The Frames – Ireland’s enormously popular and charismatic rock quartet – have been personally invited to open for Bob Dylan this August during the American rock legend’s tour of Australia and New Zealand. The Frames – driven by the heartfelt songcraft of frontman Glen Hansard and the band’s ability to weave delicate folk melodies through blasts of big guitars and artful noise – continue to support their second Anti- album, the widely heralded The Cost, which was released this past February.
In addition to that honor, Hansard is also currently celebrating the success of Once, the Sundance-championed film in which he stars alongside Marketa Irglova, a young Czech musician he collaborates with. First picked by filmmaker and one-time Frames bassist John Carney to lend his songwriting skills to the project, the director later realized that Hansard would be a better fit than the more polished actors he was considering. Based on critics’ enthusiasm and the Sundance attendees that awarded it this year’s World Cinema Audience Award: Dramatic prize, Carney was 100% right. Fox Searchlight has since picked up the film and placed it into New York and Los Angeles theaters as of mid-May.

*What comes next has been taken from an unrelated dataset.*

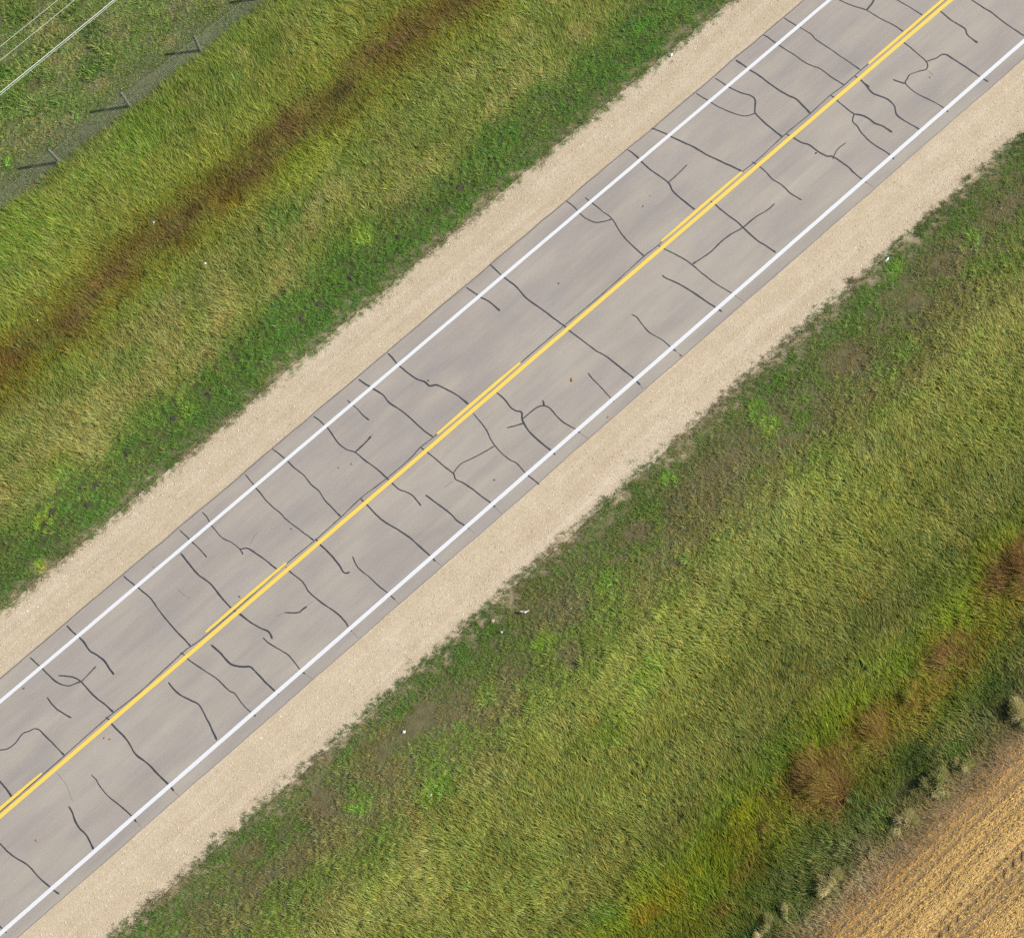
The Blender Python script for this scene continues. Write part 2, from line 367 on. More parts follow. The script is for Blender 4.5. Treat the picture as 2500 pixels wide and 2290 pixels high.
# sealed cracks: polylines surveyed in eight tiles of the picture, 3.694 px per survey px
T = {1: (0, 1250), 2: (0, 1750), 3: (400, 1250), 4: (500, 850), 5: (900, 1050), 6: (1000, 600), 7: (1400, 600), 8: (1350, 200), 9: (1700, 0), 10: (2000, 0)}
S = """1:270,1308 330,1365 385,1412 440,1470 500,1525 560,1555 625,1565 680,1545 735,1525
1:525,1473 600,1480 670,1493 735,1530 800,1605 870,1675 950,1735 1025,1805
1:732,1532 790,1470 866,1388
1:600,1022 650,1075 715,1130 755,1170 785,1215 815,1255 870,1285 930,1330 965,1375 990,1415 1030,1465
1:1115,575 1130,590 1212,658 1250,685 1335,755 1375,800 1450,905 1530,1005 1600,1085 1660,1145 1722,1210
3:142,158 225,240 255,270 320,330 390,408
3:152,370 230,470 310,565 360,600 430,655 500,745 570,825 615,873 650,900 685,920 770,985 850,1035 945,1080 978,1145
3:345,0 385,40 410,85 430,120 490,195 540,240 620,280 690,338 715,385
3:680,338 745,325 790,345 900,420 1020,515
3:1098,495 1135,535 1225,605 1275,660 1305,715 1400,800 1540,895 1630,980 1662,1032 1695,1075
4:362,1135 410,1195 437,1230 460,1262 510,1315 550,1370 620,1440 680,1485 740,1550 860,1640 985,1735
3:1365,240 1385,262 1410,292 1490,370 1560,450 1600,505 1620,540 1650,550 1680,540
4:610,910 665,950 715,992 745,1018 820,1090 890,1145 960,1230 1030,1290 1080,1365 1150,1440 1228,1520
4:980,613 1030,650 1075,690 1105,715 1150,780 1200,850 1270,910 1355,940 1450,1015 1560,1095 1640,1170 1680,1205 1750,1270 1807,1293 1868,1325 1910,1370 1952,1423
4:1355,940 1430,870 1502,795
4:1285,468 1305,490 1340,518 1385,560 1430,610 1485,650
4:1387,280 1450,325 1515,365 1610,425 1660,490 1750,550 1847,625 1972,740 2058,800
5:468,152 500,180 530,200 620,275 690,335 765,393 785,445 850,475 940,535 1030,605 1100,655 1140,695
5:765,393 790,350 840,300 920,262 1020,210 1135,143
4:1650,45 1690,85 1725,130 1755,160 1847,235 1917,281 1982,304 2027,341 2092,334 2177,371 2277,426 2377,506
6:570,1510 640,1590 695,1665 730,1745 770,1800 826,1865 906,1930 970,1966 1041,2045 1111,2105 1171,2153
5:512,583 600,650 740,755 790,810 865,860 905,885
4:1405,1355 1430,1380 1460,1410 1540,1495 1620,1565 1737,1634 1850,1710 1930,1780 2033,1872 2083,1924
3:1700,400 1745,490 1800,545 1847,580 1930,657 2025,733 2085,793
6:785,1325 850,1380 910,1455 960,1490 1010,1502 1015,1560 1030,1600 1080,1675 1160,1755 1275,1845 1315,1885
6:875,1642 950,1625 1030,1600
6:1020,1563 1075,1515 1150,1460 1215,1445 1270,1470 1340,1550 1400,1600 1490,1650 1535,1690
6:1200,1393 1215,1445
7:132,1148 182,1210 252,1280 330,1368 370,1410
6:725,170 820,258 850,285 960,370 1055,475 1200,580 1395,725 1440,765 1560,855 1680,945 1770,995 1847,1055 2015,1190 2083,1258
6:510,375 605,440 635,460 730,515 815,590
7:525,622 570,645 630,720 690,785 800,850 865,905 930,955
7:800,265 840,295 960,350 1060,410 1200,505 1270,548 1340,597
8:120,1075 170,1110 215,1155 240,1185 310,1240 380,1268 450,1262 535,1240
8:290,1045 350,1090 430,1155 535,1240 620,1375 720,1480 825,1575
8:670,615 700,630 770,688 790,712 880,795 1040,910 1080,985 1180,1075 1280,1155
8:1040,910 1110,850 1210,750
8:1420,1080 1460,1105 1560,1190 1670,1270 1715,1315 1847,1435 1913,1475 2013,1540
8:2000,1101 1930,1160 1847,1210 1780,1260 1700,1325 1600,1380 1510,1450 1430,1530 1345,1590 1260,1645
8:950,1475 1000,1505 1110,1560 1200,1610 1260,1655 1365,1743 1485,1832 1605,1902 1650,1935
8:893,418 1020,470 1055,490 1150,535 1280,595 1400,665 1560,740 1705,808
8:1290,105 1380,160 1420,185 1520,240 1640,290 1740,310 1825,285
9:170,708 245,755 285,785 400,838 490,865 530,900 530,960 528,1010 545,1040 640,1130 775,1238
9:810,1210 870,1243 950,1288 1020,1310 1090,1362 1175,1410 1235,1418 1360,1500 1420,1560 1485,1613 1535,1650
9:1348,1290 1280,1345 1240,1410 1230,1440
9:355,545 440,600 475,628 580,695 700,785 820,860 900,895 960,955 1030,1025
9:603,318 640,335 705,385 740,408 820,460 880,495 970,560 1040,595 1120,625 1230,705 1335,770
9:1210,862 1240,880 1270,910 1400,1015 1422,1032 1410,1095 1450,1140 1490,1200 1580,1290 1740,1392 1785,1440
9:1420,1030 1500,1045 1560,1075 1610,1115 1680,1140 1767,1198
9:790,165 830,190 895,230 935,250 1040,315 1080,360 1200,440 1300,510 1480,632
10:322,688 345,705 380,727 425,778 480,840 550,870 620,900 680,960 695,1030 760,1085 895,1165 935,1195
10:405,750 455,790
10:140,-18 175,0 300,55 425,95 560,175 680,235 760,290
10:510,-40 495,0 470,45 425,95
10:730,365 770,390 850,455 965,560 970,625 900,645 820,675 795,715 780,757 870,840 980,895 1115,970 1165,1015
10:665,722 720,740 780,757
10:965,560 1050,530 1110,495 1150,498 1190,525 1280,580 1450,695 1525,742
10:640,-40 700,0 820,70 935,142
10:1060,90 1100,110 1190,185 1310,260 1340,320 1430,392
10:1300,-45 1370,0 1470,65 1560,120 1680,215 1847,325 1920,375
9:500,1462 560,1495 630,1555 690,1620 770,1670 850,1745 950,1808
3:425,1195 500,1260 600,1365 695,1392 775,1392 810,1420 900,1515 1000,1612 1035,1645
3:895,1130 940,1175 1010,1220 1115,1280 1160,1330 1225,1415 1275,1460
3:1090,905 1210,905 1250,880 1295,848
3:40,1532 100,1605 150,1648 240,1695 315,1735 380,1847 438,1965 478,2055
3:150,1265 185,1285 215,1322 330,1405 480,1505 590,1610 640,1635 710,1730 780,1800 830,1840
2:-60,520 0,580 60,650 112,725
2:-70,310 0,298 70,285 140,235 205,150 260,130 335,105 440,200 580,345
1:425,1670 500,1765 560,1805 645,1855
2:955,0 990,30 1010,65 1125,180 1170,245 1225,335 1340,425 1430,520 1520,605 1570,668
2:825,520 870,565 890,605 970,705 1080,795 1190,890 1233,948
2:620,805 650,850 680,935 715,1000 780,1065 845,1195
2:-80,1080 0,1142 110,1245 250,1335 350,1440 455,1535 535,1597
2:-60,1830 0,1885 60,1945"""
HAIR = """1:1595,685 1650,740 1725,785
3:850,180 800,240 775,310
3:1700,1080 1765,1140
3:1290,845 1350,800
3:1090,908 1000,940
3:1280,1465 1340,1510
2:505,495 590,600 640,720 655,760
2:1575,672 1620,715
2:1235,950 1275,990
5:1140,695 1205,760
5:1470,430 1530,478
5:905,888 960,930
5:605,1180 660,1230
5:235,1525 275,1572
5:765,455 680,520
6:1535,1690 1610,1740
7:605,1260 630,1290
7:1468,460 1540,505
7:932,957 985,1000
9:1535,1650 1600,1692
10:975,635 1040,690
4:1502,795 1520,765"""
JOINT = [(-260, 2206), (105.6, 1889.4), (180, 1824), (261, 1752.7), (340, 1690), (444, 1595), (466, 1577.6), (500, 1553), (600, 1466), (701.8, 1374.5), (766.8, 1321), (833, 1262),
         (880.3, 1216.8), (944, 1168), (1000, 1120.7), (1027, 1092), (1065, 1062), (1170, 972), (1273.4, 884.2), (1377.6, 795), (1440, 744), (1500, 692), (1573, 625.7),
         (1605.7, 600), (1700, 516), (1815, 418), (1850, 390.8), (1909.8, 335), (1978.8, 277.5), (2027.5, 233.3), (2061.4, 208.4), (2118, 158.4), (2220, 75), (2330, -18), (2420, -95)]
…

Called, “ a scrappy, heart-on-its-sleeve little movie” by The New York Times, the paper added [it] makes a persuasive case that the real future of [musicals] may lie not in splashy grandeur but in modesty and understatement. Filmed with more efficiency than elegance on the streets of Dublin, its low-key affect and decidedly human scale endow Once with an easy, lovable charm that a flashier production could never have achieved.”
Elsewhere, NPR touted Hansard and Irglova for bringing “an unforced intimacy to the film that is one of its strengths. To watch their characters interact is to eavesdrop on some of life’s smallest but most valuable moments. We invest in these people completely, and they do not let us down.”
As for The Cost, All Music Guide asserted, “This stuff is pure musical and lyrical inspiration,” while The Boston Globe professed, “The album is sophisticated and layered with deft orchestration. And yet, the band's songwriting and delivery display an earnestness and lack of pretension that's pure rock.”
The Frames released their debut album in 1992 and, for over nearly a decade bounced through various record deals and band line-ups. Their live album, Set List, and 2005’s Burn The Maps both entered the Irish music charts at Number 1. The latter reached #5 on The New York Times’ end of year, best-of list.